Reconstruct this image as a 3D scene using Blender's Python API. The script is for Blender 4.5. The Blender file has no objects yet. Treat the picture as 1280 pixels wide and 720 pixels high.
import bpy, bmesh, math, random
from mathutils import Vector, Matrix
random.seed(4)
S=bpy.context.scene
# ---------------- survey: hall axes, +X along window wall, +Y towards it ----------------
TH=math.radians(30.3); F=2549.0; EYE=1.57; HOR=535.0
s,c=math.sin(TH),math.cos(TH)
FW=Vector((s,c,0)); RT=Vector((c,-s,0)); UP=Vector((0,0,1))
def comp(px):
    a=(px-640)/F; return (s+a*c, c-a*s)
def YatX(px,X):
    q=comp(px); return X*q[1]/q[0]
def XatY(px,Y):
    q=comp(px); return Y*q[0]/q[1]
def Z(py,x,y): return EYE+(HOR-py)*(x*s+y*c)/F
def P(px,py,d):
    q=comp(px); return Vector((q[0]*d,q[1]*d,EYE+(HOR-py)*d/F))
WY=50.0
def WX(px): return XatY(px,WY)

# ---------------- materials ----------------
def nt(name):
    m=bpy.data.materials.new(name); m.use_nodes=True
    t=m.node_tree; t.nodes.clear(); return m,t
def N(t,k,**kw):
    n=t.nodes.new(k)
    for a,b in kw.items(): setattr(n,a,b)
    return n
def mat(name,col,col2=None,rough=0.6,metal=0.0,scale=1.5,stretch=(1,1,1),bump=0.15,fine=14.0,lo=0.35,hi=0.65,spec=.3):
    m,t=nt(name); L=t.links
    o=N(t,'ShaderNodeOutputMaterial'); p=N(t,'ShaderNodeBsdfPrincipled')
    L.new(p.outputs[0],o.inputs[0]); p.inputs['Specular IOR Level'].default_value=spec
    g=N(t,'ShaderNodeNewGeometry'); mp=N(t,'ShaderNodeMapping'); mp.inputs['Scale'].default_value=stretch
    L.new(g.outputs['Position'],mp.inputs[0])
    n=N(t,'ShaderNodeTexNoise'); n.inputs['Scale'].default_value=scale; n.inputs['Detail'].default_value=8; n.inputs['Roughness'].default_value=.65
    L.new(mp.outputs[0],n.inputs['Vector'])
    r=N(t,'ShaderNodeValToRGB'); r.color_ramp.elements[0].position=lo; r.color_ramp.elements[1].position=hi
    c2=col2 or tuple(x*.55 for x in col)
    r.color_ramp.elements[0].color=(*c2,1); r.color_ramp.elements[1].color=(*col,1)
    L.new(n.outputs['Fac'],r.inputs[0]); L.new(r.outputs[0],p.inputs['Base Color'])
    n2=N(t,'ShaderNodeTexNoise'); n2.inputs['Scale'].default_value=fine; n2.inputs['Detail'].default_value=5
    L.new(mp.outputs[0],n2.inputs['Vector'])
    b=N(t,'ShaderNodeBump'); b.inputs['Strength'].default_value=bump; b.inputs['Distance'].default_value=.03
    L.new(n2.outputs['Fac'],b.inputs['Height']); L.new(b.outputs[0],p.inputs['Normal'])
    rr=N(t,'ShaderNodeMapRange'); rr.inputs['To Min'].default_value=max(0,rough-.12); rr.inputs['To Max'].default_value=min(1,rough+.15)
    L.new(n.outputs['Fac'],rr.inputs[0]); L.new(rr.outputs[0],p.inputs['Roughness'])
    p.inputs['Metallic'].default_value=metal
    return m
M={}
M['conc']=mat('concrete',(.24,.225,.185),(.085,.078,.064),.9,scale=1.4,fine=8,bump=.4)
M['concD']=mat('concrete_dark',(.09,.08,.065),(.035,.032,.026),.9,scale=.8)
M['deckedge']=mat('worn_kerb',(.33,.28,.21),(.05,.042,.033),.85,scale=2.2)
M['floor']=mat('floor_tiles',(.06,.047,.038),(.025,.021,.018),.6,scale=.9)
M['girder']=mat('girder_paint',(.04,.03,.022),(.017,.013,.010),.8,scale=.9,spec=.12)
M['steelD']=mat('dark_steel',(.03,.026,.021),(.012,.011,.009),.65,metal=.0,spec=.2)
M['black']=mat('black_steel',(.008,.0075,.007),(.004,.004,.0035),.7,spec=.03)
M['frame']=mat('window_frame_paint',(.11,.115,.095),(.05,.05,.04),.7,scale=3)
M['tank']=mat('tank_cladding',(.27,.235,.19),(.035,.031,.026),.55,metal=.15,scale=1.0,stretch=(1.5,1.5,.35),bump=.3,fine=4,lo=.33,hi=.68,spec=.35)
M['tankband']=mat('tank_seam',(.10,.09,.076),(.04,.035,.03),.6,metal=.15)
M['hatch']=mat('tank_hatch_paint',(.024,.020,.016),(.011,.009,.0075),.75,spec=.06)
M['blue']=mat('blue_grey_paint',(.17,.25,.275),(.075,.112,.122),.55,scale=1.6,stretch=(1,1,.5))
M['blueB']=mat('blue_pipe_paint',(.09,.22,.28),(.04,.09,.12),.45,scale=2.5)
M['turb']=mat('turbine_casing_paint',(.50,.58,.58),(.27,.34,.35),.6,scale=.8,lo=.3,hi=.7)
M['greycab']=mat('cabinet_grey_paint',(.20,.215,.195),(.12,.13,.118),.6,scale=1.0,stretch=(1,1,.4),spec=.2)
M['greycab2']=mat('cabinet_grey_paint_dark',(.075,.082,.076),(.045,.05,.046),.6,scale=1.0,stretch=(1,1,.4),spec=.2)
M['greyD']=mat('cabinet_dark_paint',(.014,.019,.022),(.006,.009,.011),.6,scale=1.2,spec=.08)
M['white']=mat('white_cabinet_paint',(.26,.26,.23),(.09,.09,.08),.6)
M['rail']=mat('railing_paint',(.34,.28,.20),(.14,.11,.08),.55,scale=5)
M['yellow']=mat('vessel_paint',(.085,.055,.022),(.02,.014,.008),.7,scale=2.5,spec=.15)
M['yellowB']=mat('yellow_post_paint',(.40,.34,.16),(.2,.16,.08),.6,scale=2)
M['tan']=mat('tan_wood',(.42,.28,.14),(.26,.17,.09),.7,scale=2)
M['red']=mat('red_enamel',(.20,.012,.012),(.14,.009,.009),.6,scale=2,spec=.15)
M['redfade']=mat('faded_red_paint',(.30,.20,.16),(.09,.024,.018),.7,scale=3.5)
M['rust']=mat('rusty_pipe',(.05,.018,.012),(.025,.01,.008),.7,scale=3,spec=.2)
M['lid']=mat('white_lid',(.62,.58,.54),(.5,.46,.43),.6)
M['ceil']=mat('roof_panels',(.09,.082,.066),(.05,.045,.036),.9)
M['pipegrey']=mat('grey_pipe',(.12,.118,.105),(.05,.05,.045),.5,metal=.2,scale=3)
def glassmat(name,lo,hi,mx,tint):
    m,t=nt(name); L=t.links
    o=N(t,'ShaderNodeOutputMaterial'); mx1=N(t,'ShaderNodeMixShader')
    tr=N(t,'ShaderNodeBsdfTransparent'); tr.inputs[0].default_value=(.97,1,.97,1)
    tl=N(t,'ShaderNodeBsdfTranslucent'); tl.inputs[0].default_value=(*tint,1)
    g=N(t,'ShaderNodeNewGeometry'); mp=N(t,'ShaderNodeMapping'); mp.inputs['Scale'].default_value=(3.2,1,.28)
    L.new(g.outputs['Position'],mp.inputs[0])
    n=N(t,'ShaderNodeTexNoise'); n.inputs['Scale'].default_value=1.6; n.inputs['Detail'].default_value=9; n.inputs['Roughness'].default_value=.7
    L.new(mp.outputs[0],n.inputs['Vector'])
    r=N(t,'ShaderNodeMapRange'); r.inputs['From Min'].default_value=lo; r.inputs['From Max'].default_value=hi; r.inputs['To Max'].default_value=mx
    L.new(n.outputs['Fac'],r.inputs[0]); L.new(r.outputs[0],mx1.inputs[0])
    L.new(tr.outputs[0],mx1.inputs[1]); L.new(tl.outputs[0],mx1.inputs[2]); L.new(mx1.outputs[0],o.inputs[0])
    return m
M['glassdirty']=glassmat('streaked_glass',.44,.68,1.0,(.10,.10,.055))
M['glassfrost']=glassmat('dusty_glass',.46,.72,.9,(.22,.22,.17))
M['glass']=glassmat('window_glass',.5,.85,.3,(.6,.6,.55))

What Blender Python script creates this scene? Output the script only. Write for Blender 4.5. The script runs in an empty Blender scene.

AIM -> List every line above containing the word "this".

ANSWER TO THE EXERCISE ->
Reconstruct this image as a 3D scene using Blender's Python API. The script is for Blender 4.5. The Blender file has no objects yet. Treat the picture as 1280 pixels wide and 720 pixels high.
What Blender Python script creates this scene? Output the script only. Write for Blender 4.5. The script runs in an empty Blender scene.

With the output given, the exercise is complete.